Here is what I find most concerning about a demolition approach to governing: it requires anger. People only want to demolish what they do not like. When they are angry with the status quo, they elect someone to upset it. That person, in turn, must sustain the voters’ anger in order to continue the demolition. History has shown that anger politics hit marginalized communities the hardest: people of color, immigrants, and the poor, for example.

But there is hope. The Republicans’ ignominious failure to repeal the ACA was due in no small part to the protests and activism of activists—in particular disabled activists—who did not let a day go by without reminding elected leaders that the GOP’s plan would endanger the lives of Americans. Americans continue to organize and mobilize, and their efforts are making a difference. Millennials, in particular, are trying to shake things up: groups like Run for Something are providing opportunities for people to channel their frustration into political campaigns.

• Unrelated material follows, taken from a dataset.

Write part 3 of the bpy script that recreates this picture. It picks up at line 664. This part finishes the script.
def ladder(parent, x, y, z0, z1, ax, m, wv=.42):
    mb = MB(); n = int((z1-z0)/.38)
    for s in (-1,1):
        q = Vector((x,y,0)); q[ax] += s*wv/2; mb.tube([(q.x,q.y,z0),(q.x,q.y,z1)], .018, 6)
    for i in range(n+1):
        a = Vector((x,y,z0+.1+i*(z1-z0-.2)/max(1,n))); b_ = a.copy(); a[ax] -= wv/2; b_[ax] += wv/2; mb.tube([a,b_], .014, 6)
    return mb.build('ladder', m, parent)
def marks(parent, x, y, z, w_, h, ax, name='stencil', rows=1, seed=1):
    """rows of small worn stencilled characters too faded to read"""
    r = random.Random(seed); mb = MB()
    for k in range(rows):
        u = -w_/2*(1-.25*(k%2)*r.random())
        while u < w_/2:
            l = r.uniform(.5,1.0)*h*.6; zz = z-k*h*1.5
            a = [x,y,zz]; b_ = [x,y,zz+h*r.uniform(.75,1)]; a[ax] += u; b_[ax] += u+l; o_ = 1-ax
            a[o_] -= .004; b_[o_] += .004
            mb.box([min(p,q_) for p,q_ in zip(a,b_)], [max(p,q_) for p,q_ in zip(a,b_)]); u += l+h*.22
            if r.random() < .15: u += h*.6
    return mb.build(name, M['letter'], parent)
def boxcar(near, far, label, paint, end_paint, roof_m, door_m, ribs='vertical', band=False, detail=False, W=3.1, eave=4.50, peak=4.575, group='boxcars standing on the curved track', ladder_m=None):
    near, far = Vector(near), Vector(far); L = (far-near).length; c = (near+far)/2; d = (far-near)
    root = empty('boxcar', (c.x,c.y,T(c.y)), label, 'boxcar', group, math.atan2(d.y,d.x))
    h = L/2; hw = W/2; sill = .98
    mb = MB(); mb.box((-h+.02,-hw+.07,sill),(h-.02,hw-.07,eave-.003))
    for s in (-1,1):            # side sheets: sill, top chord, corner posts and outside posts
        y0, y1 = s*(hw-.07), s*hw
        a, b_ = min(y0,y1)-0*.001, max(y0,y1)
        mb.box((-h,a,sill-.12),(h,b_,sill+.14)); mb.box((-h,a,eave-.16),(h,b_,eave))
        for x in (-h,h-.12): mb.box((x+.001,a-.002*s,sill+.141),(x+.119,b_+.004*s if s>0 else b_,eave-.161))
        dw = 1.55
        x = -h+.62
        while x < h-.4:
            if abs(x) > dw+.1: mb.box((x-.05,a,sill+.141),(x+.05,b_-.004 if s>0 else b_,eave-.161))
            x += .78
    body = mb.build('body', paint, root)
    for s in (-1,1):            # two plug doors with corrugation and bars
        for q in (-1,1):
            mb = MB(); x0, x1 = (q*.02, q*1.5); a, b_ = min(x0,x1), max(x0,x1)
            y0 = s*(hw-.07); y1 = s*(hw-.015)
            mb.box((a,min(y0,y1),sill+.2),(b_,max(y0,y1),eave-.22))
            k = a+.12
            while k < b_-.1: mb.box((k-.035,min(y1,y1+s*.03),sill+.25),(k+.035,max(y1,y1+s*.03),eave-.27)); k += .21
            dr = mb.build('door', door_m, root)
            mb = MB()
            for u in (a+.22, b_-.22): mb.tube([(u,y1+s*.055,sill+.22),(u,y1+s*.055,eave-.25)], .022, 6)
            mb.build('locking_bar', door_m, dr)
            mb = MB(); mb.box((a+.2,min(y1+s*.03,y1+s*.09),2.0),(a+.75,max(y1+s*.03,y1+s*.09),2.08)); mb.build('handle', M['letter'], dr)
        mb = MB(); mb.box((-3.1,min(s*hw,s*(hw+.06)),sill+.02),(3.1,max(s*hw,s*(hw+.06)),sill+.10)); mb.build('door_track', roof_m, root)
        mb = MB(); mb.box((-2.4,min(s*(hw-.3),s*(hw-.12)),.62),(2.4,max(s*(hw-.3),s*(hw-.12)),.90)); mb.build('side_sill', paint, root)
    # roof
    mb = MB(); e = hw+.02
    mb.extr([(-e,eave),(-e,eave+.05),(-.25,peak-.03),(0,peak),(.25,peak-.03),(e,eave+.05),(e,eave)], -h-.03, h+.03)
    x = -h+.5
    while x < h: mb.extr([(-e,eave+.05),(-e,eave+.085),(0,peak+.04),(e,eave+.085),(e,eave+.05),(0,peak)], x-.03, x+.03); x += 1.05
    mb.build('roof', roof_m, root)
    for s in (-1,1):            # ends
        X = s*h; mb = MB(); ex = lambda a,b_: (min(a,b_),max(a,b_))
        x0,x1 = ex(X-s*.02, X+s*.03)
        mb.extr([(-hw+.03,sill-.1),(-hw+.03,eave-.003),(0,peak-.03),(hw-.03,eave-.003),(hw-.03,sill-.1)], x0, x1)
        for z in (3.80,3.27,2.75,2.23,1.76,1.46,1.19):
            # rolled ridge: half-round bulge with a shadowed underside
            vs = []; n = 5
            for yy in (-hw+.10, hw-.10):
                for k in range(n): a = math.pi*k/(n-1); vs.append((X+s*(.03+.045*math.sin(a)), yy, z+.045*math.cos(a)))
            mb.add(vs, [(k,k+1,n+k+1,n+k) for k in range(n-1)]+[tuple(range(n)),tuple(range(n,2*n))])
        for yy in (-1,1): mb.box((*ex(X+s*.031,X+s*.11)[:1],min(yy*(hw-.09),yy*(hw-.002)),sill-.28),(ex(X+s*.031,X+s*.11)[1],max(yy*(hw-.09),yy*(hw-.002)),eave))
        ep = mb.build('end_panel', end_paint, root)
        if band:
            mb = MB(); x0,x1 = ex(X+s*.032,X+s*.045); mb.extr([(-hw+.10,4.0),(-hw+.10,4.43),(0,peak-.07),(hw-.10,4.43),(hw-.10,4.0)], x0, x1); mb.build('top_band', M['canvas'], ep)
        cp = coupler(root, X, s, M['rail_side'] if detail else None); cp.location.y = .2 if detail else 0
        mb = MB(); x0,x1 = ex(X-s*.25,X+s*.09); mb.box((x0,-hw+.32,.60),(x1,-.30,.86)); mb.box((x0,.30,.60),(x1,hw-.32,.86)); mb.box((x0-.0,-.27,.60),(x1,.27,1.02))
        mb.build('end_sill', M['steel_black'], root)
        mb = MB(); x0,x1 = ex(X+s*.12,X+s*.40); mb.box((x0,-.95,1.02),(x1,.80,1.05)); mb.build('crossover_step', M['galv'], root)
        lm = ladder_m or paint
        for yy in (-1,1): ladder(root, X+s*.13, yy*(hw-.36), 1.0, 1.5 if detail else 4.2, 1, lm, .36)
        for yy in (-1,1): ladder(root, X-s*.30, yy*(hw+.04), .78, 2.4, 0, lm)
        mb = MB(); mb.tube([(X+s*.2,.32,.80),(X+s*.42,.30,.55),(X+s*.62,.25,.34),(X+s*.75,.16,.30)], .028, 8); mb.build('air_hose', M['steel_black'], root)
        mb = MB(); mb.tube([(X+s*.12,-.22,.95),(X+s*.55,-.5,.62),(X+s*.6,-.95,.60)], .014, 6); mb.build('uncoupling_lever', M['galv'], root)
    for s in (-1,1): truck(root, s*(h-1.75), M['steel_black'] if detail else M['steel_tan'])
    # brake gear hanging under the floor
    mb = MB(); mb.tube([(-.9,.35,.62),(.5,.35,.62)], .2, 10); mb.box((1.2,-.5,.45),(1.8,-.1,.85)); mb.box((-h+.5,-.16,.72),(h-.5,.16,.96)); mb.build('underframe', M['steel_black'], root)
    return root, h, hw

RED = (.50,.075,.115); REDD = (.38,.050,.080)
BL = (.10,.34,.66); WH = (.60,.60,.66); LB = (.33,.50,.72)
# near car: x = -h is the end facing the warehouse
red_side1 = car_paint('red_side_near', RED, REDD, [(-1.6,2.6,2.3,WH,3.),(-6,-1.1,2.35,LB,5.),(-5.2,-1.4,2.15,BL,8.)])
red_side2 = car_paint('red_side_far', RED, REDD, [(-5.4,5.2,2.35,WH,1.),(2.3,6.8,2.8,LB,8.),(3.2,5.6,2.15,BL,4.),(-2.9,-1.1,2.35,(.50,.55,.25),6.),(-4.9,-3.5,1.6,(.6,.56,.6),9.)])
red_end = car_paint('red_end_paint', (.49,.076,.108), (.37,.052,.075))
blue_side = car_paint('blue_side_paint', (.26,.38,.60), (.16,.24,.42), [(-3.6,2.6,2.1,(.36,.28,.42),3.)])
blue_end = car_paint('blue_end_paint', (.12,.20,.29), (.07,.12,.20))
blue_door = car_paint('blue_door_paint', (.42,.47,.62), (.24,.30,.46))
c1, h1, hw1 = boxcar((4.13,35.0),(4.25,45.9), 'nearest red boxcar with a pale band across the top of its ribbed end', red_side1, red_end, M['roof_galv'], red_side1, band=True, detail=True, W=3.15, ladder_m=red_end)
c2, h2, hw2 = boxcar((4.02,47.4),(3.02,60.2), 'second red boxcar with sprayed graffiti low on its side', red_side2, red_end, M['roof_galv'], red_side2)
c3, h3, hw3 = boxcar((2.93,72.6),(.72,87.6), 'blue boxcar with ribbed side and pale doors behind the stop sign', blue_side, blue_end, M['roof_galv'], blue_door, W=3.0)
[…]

A deconstructive politics of anger leaves an opening for its opposite: a politics of optimism. This, of course, does not mean unbridled, naïve optimism. The anger on which Trump and others have capitalized is real and too easily dismissed. Rather, Trump’s bluster leaves an opening for politicians who want to cast their own plans in terms of a critical love or empathy that provides an opportunity for Americans to channel their rage and frustrations into something constructive. Senator Warren’s speech outside of the Capitol early Friday morning following the defeat of the Republicans’ “skinny repeal” plan was a great example of how this might look. “The nightmare is over,” she said. “And for every person in this country who just cares about their fellow human beings, you can sleep a little better tonight.”